TASK TO COMPLETE: Only lines with the word "this" are needed; collect each of them from the listing below.

THE INPUT:
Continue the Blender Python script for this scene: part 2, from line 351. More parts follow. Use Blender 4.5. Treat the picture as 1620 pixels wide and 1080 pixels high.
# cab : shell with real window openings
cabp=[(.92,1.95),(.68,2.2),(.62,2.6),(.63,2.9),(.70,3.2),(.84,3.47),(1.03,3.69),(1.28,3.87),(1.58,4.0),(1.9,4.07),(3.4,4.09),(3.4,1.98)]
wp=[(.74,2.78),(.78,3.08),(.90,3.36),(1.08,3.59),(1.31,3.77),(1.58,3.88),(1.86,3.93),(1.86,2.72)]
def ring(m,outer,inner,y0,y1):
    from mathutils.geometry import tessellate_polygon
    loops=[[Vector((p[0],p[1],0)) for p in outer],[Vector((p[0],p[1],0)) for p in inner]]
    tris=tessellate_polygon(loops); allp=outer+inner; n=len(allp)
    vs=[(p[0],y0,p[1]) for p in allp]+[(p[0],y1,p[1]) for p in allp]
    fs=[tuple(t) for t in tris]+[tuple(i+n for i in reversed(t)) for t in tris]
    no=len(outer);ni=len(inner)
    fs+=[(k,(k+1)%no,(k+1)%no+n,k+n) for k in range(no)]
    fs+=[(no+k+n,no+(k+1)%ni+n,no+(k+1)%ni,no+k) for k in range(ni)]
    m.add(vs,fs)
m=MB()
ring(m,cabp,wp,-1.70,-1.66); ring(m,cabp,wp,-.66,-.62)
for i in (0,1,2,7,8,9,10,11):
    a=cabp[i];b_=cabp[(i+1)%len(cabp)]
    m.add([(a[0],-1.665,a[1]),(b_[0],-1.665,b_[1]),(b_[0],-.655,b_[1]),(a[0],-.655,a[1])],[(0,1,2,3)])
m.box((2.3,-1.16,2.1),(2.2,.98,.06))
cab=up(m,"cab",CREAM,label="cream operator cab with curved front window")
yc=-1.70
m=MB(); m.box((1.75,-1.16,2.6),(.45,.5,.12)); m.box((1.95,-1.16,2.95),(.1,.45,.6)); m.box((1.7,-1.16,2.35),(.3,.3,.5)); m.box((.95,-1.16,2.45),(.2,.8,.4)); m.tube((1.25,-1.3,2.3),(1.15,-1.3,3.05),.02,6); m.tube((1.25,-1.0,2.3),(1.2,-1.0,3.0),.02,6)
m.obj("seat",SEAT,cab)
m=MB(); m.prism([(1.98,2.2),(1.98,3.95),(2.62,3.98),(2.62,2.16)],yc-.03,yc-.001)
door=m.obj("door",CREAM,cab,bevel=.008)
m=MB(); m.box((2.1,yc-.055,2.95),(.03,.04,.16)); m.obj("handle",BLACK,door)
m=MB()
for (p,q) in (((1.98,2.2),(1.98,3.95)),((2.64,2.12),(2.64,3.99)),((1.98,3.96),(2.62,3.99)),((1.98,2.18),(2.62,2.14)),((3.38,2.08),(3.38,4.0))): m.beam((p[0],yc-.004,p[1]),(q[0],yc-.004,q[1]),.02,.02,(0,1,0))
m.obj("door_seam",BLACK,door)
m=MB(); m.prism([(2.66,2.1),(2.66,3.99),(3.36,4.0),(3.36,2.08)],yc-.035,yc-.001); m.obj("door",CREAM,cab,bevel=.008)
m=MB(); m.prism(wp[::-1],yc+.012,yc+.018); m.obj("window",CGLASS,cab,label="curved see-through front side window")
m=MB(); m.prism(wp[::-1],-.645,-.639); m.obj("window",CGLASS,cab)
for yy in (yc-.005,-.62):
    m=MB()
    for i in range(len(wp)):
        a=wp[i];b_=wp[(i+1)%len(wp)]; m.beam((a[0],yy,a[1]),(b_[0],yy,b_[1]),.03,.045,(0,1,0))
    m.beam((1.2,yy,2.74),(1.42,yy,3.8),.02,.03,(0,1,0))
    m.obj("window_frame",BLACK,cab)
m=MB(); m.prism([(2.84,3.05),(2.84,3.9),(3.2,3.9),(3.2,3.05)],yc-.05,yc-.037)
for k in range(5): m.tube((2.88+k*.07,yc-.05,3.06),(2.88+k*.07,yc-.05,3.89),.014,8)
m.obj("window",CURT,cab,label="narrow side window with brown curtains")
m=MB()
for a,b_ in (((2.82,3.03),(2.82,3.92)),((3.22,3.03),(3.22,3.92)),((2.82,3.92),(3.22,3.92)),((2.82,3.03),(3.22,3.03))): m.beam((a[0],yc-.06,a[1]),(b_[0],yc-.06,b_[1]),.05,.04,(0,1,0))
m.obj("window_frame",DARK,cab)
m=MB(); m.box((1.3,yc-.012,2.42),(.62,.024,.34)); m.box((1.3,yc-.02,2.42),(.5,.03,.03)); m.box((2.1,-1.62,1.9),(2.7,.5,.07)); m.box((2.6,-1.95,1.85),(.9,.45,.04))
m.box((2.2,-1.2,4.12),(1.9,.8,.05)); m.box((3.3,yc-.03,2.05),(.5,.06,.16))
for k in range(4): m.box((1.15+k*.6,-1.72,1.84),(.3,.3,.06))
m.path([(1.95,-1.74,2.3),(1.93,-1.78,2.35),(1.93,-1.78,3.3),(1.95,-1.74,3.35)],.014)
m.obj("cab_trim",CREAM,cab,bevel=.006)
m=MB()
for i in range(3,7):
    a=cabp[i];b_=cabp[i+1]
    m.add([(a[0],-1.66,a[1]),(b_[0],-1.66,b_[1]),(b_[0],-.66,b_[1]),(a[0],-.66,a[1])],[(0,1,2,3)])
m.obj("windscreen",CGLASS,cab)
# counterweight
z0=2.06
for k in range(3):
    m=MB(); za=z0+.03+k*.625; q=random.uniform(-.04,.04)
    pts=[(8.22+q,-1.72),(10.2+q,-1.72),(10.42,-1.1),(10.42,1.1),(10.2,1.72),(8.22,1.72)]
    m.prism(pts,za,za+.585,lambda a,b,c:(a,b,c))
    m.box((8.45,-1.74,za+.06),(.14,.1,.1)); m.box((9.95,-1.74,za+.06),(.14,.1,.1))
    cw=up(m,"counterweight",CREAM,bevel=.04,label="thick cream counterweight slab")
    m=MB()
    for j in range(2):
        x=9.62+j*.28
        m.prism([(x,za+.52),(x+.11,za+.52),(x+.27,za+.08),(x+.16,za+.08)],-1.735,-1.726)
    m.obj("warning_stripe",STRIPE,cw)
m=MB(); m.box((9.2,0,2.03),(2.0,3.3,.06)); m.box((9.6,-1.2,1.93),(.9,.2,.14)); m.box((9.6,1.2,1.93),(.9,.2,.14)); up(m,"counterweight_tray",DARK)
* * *
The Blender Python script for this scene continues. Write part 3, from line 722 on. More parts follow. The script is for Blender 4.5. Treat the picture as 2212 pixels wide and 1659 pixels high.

SOLUTION:
Continue the Blender Python script for this scene: part 2, from line 351. More parts follow. Use Blender 4.5. Treat the picture as 1620 pixels wide and 1080 pixels high.
The Blender Python script for this scene continues. Write part 3, from line 722 on. More parts follow. The script is for Blender 4.5. Treat the picture as 2212 pixels wide and 1659 pixels high.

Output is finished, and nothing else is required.